The ID scheme rides again… *sigh*

A copy of the comment I left on the slides to Cabinet Office / Government Digital Service’s recent ‘SPRINT 13’ conference, Workshop 2 on “Electoral Registration Transformation”:

Please provide a human-readable transcript!

The following is just gobbledegook, e.g. ‘5. Electoral Registration after 2014 Each person Choice of digital Electoral Names Citizens registers and non digital Registration Officer added to exercise individually and routes during must verify name, electoral right to voteprovide identifying transition DOB, National register, held information to (barriers to Insurance Number locally.enable verification digital channels with DWP using IER of entitlement to removed). Digital Service. register. Adoption of ID Assurance when market developed’

With regard to Slide 5: I note the (convenient?) omission of the Query engine that will effectively federate the locally-held electoral registers – conveniently cross-matched with the NINO – that makes this *whole scheme* a direct analogue of the Home Office’s ID scheme, and Treasury’s ‘Citizen Information Project’ before that.

To call this a mere ‘electoral registration transformation’ misses the point. (Deliberate myopia or paranoid political PR?) Anyone smart enough to engineer a system like this should know that – or they shouldn’t be building population-scale systems at all.

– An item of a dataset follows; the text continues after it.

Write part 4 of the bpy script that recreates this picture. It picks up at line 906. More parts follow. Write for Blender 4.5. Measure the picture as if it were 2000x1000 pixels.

And you people aren’t stupid.

The Coalition may have scrapped the Home Office ID scheme; with this programme, Cabinet Office is bringing it back.

And in the process it is perverting some of the very principles of our democratic ‘contract’. Compelling or coercing people to vote is one thing; coercing people to *register* to vote is about building a register, not about widening participation or preventing fraud. (Fraud which in large part was exacerbated by ‘innovation’ with postal votes.)

(Slideshare’s comment system doesn’t appear to respect line breaks, so I thought I’d put a more legible copy here.)